On 16 February, the Humanitarian Coordinator for Libya, Mr. Yacoub El Hillo, launched the 2020 Humanitarian Response Plan for Libya (HRP), which seeks US$115 million to provide life-saving assistance this year.

The humanitarian community aims to reach about 345,000 people, out of the 893,000 people who need humanitarian assistance across Libya ‘s 22 mantikas or districts. The people who will receive assistance are assessed to be in acute need as a result of physical and mental harm, a partial or total collapse of living standards and basic services, and increased reliance ?on extreme measures to cope with their situation, such as reducing number and size of meals they consume every day.

Since the outbreak of military hostilities in and around Tripoli on 4 April 2019, the humanitarian situation in Libya has further deteriorated at alarming rates, affecting the lives of hundreds of thousands of people.

“While the humanitarian situation is even more difficult than it was last year, we are appealing today for less financial resources compared to 2019”, said Mr. El Hillo. “This does not mean that the humanitarian needs have reduced, but enormous effort made by humanitarian actors and our Libyan counterparts helped us produce a more focused and prioritized plan designed to act as a catalyst for Libyan institutions, both national and local, to provide the assistance required by affected people.” Libya has been dealing with insecurity, political, and economic volatility since 2011. Instability allowed rival political parties and armed militias to compete for power and control over key territories and strategic assets. Governance structures have been eroded, state institutions weakened, and the economy damaged. With each passing year, people have struggled to withstand the impact of a crisis that has destabilized the country and driven humanitarian needs.

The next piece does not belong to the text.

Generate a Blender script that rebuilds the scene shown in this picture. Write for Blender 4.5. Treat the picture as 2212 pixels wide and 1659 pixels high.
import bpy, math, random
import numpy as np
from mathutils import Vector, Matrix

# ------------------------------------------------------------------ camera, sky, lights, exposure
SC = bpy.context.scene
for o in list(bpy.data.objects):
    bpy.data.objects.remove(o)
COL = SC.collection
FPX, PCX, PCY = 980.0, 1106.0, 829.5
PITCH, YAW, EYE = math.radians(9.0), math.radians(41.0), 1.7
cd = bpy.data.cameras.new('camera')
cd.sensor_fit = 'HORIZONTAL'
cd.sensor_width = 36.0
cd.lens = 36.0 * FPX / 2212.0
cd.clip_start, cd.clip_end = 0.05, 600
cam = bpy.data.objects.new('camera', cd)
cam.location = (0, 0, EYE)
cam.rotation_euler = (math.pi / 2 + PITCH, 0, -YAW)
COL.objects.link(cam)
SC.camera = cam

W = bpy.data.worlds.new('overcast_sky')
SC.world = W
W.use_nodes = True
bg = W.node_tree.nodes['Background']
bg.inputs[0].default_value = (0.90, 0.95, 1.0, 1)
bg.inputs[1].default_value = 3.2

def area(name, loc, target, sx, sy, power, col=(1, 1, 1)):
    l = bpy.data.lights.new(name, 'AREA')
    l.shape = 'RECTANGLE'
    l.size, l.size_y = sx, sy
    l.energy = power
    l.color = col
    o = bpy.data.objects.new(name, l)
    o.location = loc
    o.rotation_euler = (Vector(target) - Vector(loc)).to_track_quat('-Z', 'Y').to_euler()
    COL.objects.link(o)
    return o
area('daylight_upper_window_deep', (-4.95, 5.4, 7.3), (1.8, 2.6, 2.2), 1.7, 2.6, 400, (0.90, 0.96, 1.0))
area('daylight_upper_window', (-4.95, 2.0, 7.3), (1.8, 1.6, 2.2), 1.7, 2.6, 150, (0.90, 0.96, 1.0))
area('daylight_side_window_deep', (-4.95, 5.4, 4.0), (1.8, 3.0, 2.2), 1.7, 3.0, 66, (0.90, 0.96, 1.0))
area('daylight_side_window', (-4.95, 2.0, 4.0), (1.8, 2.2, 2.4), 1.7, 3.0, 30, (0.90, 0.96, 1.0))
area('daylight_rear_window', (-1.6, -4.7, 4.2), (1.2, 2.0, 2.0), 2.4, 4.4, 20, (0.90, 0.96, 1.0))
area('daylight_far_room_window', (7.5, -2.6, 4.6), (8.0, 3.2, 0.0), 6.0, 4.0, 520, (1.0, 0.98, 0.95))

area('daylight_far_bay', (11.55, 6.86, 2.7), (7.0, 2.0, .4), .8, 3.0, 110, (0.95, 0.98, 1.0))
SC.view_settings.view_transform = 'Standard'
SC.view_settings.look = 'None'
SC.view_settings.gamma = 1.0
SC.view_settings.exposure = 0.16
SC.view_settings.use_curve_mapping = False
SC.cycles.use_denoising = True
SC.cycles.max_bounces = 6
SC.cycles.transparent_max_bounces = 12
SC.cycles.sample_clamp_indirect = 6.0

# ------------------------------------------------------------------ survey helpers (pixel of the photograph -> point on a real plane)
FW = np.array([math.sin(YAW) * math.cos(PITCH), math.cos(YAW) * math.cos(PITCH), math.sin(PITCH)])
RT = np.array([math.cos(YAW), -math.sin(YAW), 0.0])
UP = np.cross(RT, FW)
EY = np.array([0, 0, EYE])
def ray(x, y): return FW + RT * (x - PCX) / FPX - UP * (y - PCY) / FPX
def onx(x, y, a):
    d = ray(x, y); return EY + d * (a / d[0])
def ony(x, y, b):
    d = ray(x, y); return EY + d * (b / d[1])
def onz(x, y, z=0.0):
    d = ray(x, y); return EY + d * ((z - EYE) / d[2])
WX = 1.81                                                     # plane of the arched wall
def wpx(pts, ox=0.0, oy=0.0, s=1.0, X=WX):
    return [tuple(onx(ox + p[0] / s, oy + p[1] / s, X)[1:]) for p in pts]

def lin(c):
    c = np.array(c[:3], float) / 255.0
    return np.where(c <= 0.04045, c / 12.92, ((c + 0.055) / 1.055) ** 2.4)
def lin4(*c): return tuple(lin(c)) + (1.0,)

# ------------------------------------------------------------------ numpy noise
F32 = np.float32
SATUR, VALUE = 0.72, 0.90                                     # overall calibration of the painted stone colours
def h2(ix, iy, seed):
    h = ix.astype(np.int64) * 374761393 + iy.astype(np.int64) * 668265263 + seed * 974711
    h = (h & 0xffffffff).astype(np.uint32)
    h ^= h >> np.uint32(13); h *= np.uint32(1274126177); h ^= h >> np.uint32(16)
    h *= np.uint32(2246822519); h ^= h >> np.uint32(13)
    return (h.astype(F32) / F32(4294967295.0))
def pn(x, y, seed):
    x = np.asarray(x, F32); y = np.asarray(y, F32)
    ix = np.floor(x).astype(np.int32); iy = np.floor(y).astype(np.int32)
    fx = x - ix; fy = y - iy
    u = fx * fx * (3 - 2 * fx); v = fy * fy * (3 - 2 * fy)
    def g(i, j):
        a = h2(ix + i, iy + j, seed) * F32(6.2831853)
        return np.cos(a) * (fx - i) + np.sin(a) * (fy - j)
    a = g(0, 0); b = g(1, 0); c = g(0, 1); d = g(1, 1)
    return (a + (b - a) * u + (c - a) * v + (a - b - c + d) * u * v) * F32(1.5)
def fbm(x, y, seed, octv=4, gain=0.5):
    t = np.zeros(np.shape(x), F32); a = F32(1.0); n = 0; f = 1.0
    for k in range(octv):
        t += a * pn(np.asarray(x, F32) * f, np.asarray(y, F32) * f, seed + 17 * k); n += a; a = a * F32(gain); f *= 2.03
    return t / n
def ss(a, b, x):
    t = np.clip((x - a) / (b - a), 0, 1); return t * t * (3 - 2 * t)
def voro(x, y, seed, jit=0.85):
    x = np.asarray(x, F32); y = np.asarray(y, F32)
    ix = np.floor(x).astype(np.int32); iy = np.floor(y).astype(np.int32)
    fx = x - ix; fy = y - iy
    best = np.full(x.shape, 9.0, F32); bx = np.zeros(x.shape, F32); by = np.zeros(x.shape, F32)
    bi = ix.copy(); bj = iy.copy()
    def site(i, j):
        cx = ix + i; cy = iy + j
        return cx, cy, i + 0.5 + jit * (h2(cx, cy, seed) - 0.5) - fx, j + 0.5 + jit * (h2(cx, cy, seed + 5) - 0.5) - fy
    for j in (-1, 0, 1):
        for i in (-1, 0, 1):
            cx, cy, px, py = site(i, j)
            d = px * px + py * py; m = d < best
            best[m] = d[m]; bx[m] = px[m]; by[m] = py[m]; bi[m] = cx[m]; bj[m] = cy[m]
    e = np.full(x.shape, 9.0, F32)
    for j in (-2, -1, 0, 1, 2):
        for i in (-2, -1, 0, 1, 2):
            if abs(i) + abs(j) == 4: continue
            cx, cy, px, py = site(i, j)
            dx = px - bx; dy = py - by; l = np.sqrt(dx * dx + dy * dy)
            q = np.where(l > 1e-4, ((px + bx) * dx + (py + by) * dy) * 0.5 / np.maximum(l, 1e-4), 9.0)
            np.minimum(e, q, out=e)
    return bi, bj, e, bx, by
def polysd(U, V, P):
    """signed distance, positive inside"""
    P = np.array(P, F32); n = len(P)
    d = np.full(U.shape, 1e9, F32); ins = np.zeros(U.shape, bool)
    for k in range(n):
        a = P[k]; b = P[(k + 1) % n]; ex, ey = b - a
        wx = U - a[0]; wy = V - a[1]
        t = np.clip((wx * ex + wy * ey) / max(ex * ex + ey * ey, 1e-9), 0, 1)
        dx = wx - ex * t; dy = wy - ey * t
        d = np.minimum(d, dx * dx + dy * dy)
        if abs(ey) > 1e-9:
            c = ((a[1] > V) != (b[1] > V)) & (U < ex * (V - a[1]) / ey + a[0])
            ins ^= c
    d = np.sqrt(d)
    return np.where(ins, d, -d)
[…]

On 4 April 2019 the Libyan National Army launched an offensive to seize control of Libya’s capital, Tripoli, triggering a mobilization of counterforces operating under the command of the Government of National Accord. The conflict has become protracted, focused mostly in southern parts of Tripoli. However, fighting, particularly in the last months of 2019, has increasingly moved into populated areas, causing further civilian casualties and displacement.

As of January 2020, about 149,000 people have fled their homes. Internal displacement surged by 80 per cent in 2019 as a result of conflict in Tripoli and other areas, with 343,000 people now displaced across the country.?

Buildings and homes in Tawergha were destroyed in hositilities in 2011. Credit: OCHA/Intisar Alqsar

Despite the deteriorating situation, Libya remains a major destination and transit country for migrants and refugees. While in Libya, many are at risk of unlawful killings, torture, arbitrary detention, rape and other forms of sexual and gender-based violence, forced labour, extortion and exploitation. Of particular concern are more than 3,200 migrants estimated to be in detention centres, held under conditions of severe overcrowding and with insufficient access to food, clean water and sanitation. Wide-spread human rights violations have been recorded in these centres.

Already among the most vulnerable, some 2,000 migrants and refugees are in detention centres already exposed to or near fighting.

The 2020 HRP covers the efforts of 25 humanitarian partners to provide assistance. Humanitarian operations reached more than 400,000 people with assistance in 2019. This includes more than 95,000 people affected by the fighting in and around Tripoli.